A 95-01 Explorer 8.8 rear end with the long side narrowed to match the short side might work well for one of these swaps. It'd be about 56.5" wide which I think is just a little narrower than a stock C3 rear width but might still work. They have heavy wall axle tubes, 31 spline axles, disc brakes and a decent enough posi to keep using plus you can find them with 3.73 gears.
Last edited by lionelhutz; Jan 14, 2021 at 01:37 PM.
I must have gotten lucky because the parking brake cables worked fine with the Dodge rear, the cable just needed adjustment at the handle. The parking brake actually works now, it never did before. The brakes are the stock drum brakes that were on the rearend. The $1100 price I quoted for the autofab kit also included springs and QA1 shocks. They may have updated their pricing. My rear was a B-body rear. It needed narrowed 4 inches total, 2 inches on each side. A small local shop did this for $80. I had to order axles from Dr. Diff, who specializes in Mopar rearends. These were $400 and they were drilled with a chevy pattern since I already had my wheels. My driveshaft needed shortened. Another $80 including new rear u-joint to mate the Chevy driveshaft to the mopar rear.

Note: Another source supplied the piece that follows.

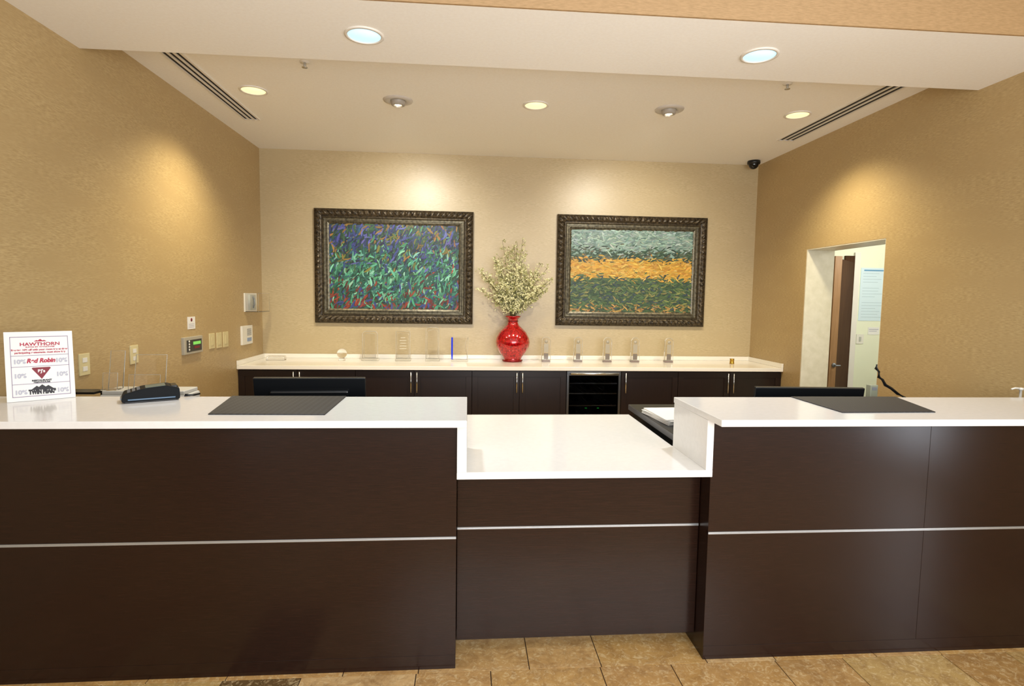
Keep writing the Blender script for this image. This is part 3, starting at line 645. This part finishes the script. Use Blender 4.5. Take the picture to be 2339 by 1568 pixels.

Dave is correct that this is not a "bolt in" but I thought if I can do it, anyone who can read english can do it, especially with the amount of talent and skill that I see on this board.
Rick
Big Block 69
A couple of added thoughts.
1. I doubt an A-body 8 3/4” is 4” narrower than a B-body so it appears you would need to narrow any mopar 8 3/4”. Rick probably knows for a fact?
2. Regarding the 8.8 explorer diff. It’s implied but to be clear you would need 2, short side axles after narrowing the long side as noted above. Disk brakes and a posi that comes with it make this look like a great cost effective option.
3. Narrowing the axle tubes is fairly simple from what I have seen my brother do ( he bracket races a valiant) but you need to have a jig ideally and also know how to weld.
Buddy built one for his LS3 powered '57 Chevy. He's got around $600 in it and that was 2 junkyard axles and all new brakes including backing plates. He was looking for a 9" axle, but anything built for the power he needs is $4k to $5k around here so I showed him the 8.8" and he went that way.
Buddy built one for his LS3 powered '57 Chevy. He's got around $600 in it and that was 2 junkyard axles and all new brakes including backing plates. He was looking for a 9" axle, but anything built for the power he needs is $4k to $5k around here so I showed him the 8.8" and he went that way.
I also put an 8.8 in mine. If you're going with the 8.8, be careful with the axle tube size as I don't think the larger diameter tubes will fit into the autofab kit. I shortened both sides to allow for a deeper rear wheel. build link
Well, I saw posts from 3 or 4 guys in Fox bodies who ran 8's and 9's in the quarter mile and that was on 28 spline axle versions. That certainly is not recommended, but they are pretty tough rear ends.
Very important, if going with the 8.8, get rid of the "C" clip axle retention in favor of the press on collar and axle retainer plate. Mine was the bigger tube rear from an F150. Comes with 31 spline posi. While narrowing the tubes, I welded on Big Ford axle ends and went with the 9" axles.